El silencio compartido

No es ninguna novedad que, desde hace años, organizamos grupos de meditación gratuitos en lugares que han ido cambiando conforme a las circunstancias.
También es sabido que las personas que acuden a estos grupos van y vienen, es decir, que puedes llegar un mes y encontrarme meditando con un grupo y, al mes siguiente, darte cuenta de que el único que sigue allí soy yo, pero ahora rodeado de gente nueva.

Ese, concretamente, es el espíritu por el que se creó la actividad. Suelo resumirlo con un «el próximo día me encontrarás meditando, de modo que, si vienes, meditaremos juntos y, si no, me encontrarás meditando».
Con esto me refiero a que es muy importante que cada uno se responsabilice de su práctica y, sobre todo, que no la convierta en un suplicio. Meditar es algo terriblemente simple pero, si no estamos atentos, podemos convertirlo en un tostón. Sobre todo si comenzamos a esperar algo, un resultado, o si lo convertimos en una obligación dolorosa.

En primer lugar, lo que aparece con la meditación debe aparecer sin esfuerzo, sin obligarse, sin buscar algo en concreto porque, si lo hacemos de esta forma, lo que conseguiremos será frustrarnos y distraer nuestra conciencia del hecho en sí de meditar.

Por otro lado, meditar -y, sobre todo, meditar a diario- implica disciplina, pero disciplina no significa sufrimiento porque sí. Es cierto que, en ocasiones, una sesión de meditación puede resultarnos desagradable, pero en ningún momento cada vez que nos sentemos a meditar vamos a tener que sentirnos bien. Sobre todo porque, ya lo he comentado, no meditamos con el objetivo de sentirnos bien, aunque eso pueda ocurrir.

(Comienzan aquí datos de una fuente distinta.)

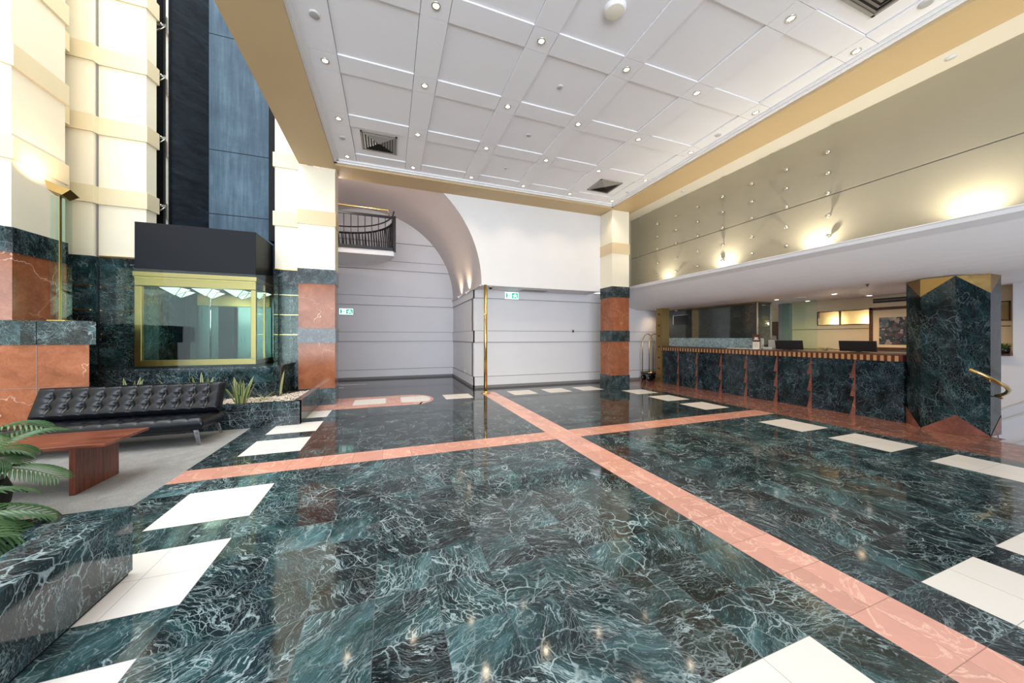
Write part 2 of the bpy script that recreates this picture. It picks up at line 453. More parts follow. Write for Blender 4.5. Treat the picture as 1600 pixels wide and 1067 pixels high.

Esa es una de las características que me parecen más fascinantes de la práctica. Es una acción bastante pura. Lo digo en el sentido de que podemos irla alejando de las recompensas todo lo que podamos y, en si misma, nos ayuda a aceptar lo que nos rodea, incuida la propia meditación, sin ponerle una etiqueta automáticamente.

En cuanto a la disciplina, es verdad que meditar a diario exige, por lo menos, acordarnos y «tener ganas», pero la meditación debería llegar a ser como peinarse o lavarse los dientes, algo que hacemos sin tener que estar siempre pensando en hacerlo o en si es una obligación o no. Una actividad diaria. Una de las muchas que hacemos y a las que, sin embargo, no le añadimos tanta parafernalia. Una actividad simple. Una rutina.

Precisamente para ello se crearon los grupos de meditación. En primer lugar, para ayudar a la gente que quiere comenzar a meditar y que no sabe cómo hacerlo. Yo explico las formas que suelo usar en mi propia práctica y vigilo que se hagan de la forma más adecuada (por ejemplo, que tu postura sea correcta para que no te acabe doliendo la espalda innecesariamente o adaptando la práctica a tus circunstancias concretas).

Y, en segundo lugar, para los que meditamos en casa, incluído yo mismo.

En grupo, compartimos el silencio de la meditación y nos apoyamos para, por ejemplo, permanecer sentados cuando nuestra cabeza nos dice «no puedes». También para darnos el empujoncito necesario y que nuestra fuerza de voluntad no tenga que hacerlo todo sola. Si estás viniendo a meditar cada semana en grupo, es más fácil que puedas seguir meditando en casa.
Finalmente, comentamos cualquier circunstancia que haya ocurrido, tanto en la sesión de ese día como en las de cada uno en casa, si es que lo quiere compartir. De este modo aparecen observaciones o problemas que yo creía que tenía solo yo pero que, curiosamente, son más comunes de lo que pensaba. Y eso, te lo aseguro, sienta bien.

Y ya, para colmo, si conseguimos volver a casa con la misma concentración y atención que hemos mantenido durante la sesión, el camino será muy provechoso.

Hay muy pocas excusas para no meditar y estamos aquí para dejarte con menos todavía.
Nos alegra mucho cada vez que alguien viene a sentarse y a respirar con nosotros, ya sea una cara nueva o conocida.

Voy a estar sentado en silencio la semana que viene. Me alegrará poder compartir mi silencio contigo.